Source data »
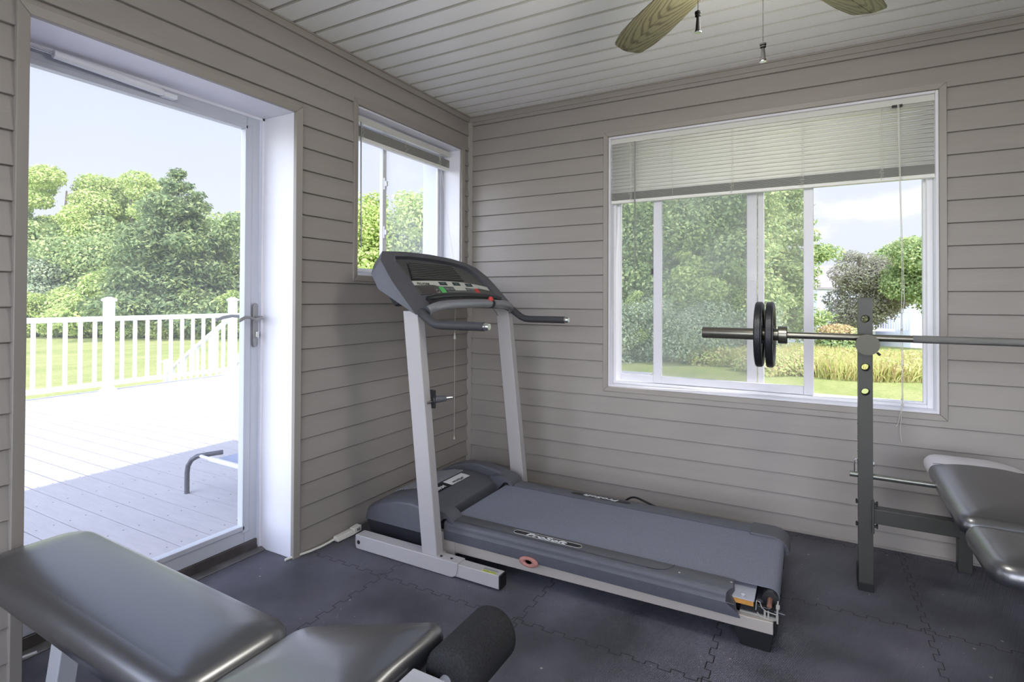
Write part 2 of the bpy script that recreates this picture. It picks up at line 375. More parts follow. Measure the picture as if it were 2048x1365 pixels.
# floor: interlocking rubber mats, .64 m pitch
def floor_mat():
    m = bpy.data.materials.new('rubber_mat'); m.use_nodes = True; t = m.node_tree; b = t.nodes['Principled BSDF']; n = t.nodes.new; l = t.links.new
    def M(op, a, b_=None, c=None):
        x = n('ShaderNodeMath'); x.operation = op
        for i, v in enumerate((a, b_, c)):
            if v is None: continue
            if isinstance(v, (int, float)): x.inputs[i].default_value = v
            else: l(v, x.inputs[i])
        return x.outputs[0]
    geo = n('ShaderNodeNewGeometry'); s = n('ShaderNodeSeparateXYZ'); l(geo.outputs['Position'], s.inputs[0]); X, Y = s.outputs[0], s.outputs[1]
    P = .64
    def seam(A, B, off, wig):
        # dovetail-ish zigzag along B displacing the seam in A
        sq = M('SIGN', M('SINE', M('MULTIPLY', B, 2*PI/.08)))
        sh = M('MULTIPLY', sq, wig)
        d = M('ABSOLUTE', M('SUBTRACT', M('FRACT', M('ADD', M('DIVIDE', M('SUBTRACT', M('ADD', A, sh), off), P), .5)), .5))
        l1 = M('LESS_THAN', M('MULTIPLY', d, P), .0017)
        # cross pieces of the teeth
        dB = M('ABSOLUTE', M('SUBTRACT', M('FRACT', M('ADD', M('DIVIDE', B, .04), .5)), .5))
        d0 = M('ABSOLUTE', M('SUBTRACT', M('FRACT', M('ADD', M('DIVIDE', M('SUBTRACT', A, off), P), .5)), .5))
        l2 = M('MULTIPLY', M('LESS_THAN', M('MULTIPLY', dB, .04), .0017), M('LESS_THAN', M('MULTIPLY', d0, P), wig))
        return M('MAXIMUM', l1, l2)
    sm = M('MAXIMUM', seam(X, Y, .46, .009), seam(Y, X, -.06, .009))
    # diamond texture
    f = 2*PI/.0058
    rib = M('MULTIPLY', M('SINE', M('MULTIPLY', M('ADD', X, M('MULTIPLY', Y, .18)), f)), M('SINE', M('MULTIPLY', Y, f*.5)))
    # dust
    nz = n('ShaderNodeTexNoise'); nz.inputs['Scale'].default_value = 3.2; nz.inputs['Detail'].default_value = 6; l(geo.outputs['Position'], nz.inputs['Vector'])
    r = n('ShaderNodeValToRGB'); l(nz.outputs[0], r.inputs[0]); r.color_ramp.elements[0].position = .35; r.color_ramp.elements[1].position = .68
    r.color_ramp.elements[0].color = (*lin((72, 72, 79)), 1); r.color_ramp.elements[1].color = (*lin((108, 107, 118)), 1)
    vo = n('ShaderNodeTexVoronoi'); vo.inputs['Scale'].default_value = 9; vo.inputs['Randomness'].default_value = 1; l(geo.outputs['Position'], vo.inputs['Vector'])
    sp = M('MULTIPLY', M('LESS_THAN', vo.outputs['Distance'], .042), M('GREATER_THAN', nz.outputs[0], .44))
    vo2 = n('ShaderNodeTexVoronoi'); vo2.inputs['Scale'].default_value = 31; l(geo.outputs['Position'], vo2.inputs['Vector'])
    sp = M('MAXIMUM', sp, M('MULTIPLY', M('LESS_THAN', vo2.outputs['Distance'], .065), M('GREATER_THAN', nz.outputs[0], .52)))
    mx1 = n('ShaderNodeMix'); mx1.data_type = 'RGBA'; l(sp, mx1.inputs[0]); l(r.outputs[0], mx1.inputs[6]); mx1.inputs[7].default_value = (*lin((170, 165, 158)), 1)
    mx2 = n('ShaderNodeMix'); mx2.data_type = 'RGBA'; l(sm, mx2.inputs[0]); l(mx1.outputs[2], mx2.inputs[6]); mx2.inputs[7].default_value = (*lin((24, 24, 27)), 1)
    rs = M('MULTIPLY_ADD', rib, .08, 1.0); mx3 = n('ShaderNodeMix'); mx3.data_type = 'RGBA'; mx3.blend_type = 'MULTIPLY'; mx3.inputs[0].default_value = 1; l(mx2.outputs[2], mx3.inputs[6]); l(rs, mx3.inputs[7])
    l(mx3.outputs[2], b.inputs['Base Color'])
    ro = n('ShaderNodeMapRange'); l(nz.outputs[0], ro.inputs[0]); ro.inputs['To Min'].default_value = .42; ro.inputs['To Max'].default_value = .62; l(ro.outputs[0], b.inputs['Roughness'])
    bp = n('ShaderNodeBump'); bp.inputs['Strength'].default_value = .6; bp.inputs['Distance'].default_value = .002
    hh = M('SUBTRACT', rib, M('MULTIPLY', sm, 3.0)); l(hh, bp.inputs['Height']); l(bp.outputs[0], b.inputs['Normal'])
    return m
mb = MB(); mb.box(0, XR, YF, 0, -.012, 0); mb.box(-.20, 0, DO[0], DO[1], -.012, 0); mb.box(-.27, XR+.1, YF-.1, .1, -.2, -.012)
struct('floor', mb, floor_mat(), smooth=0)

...

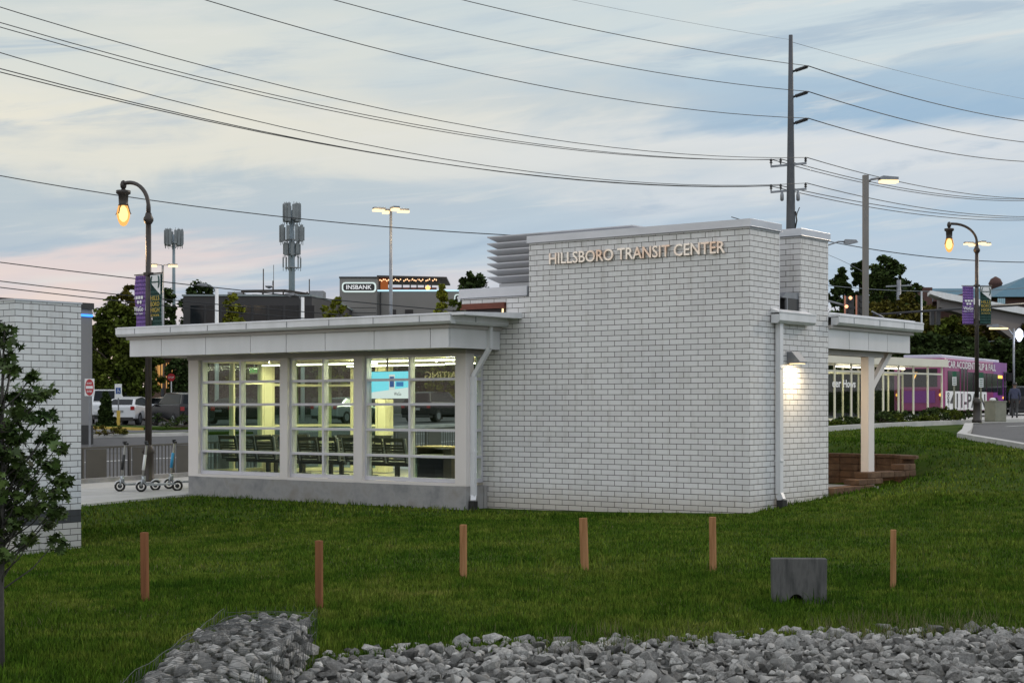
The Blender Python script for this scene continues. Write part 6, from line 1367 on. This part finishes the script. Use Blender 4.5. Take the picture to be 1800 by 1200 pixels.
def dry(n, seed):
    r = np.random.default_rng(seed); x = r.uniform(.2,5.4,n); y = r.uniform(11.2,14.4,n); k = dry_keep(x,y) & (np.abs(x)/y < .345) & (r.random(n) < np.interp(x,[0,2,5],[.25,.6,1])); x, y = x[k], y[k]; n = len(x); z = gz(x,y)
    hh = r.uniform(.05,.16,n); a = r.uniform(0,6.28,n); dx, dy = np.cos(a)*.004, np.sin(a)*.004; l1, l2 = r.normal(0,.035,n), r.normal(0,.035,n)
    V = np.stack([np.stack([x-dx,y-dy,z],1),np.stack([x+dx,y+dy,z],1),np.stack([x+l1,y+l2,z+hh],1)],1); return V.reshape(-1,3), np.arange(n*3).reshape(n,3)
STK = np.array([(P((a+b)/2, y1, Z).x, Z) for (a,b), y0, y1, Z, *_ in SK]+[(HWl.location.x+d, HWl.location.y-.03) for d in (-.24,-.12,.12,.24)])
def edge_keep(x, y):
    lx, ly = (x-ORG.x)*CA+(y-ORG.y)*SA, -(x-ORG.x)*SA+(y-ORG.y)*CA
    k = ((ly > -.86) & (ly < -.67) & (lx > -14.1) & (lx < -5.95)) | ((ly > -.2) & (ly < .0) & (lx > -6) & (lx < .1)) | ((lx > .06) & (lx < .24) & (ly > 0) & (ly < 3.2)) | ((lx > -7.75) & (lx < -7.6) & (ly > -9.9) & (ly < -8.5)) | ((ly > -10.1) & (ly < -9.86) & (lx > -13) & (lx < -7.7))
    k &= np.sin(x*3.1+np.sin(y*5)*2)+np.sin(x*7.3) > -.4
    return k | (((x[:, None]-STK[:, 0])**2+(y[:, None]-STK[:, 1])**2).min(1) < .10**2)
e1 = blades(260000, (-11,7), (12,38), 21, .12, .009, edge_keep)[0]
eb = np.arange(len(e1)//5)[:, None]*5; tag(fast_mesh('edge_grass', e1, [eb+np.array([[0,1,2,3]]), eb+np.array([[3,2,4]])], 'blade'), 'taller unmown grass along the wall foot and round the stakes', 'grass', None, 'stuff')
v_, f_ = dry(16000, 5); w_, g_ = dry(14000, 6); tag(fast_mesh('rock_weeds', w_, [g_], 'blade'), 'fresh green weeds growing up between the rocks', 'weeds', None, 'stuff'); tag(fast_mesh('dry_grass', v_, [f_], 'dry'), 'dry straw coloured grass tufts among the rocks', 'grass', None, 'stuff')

Task brief »
Pull out every line in the material above where "pixels" occurs.

Answer to this task »
Write part 2 of the bpy script that recreates this picture. It picks up at line 375. More parts follow. Measure the picture as if it were 2048x1365 pixels.
The Blender Python script for this scene continues. Write part 6, from line 1367 on. This part finishes the script. Use Blender 4.5. Take the picture to be 1800 by 1200 pixels.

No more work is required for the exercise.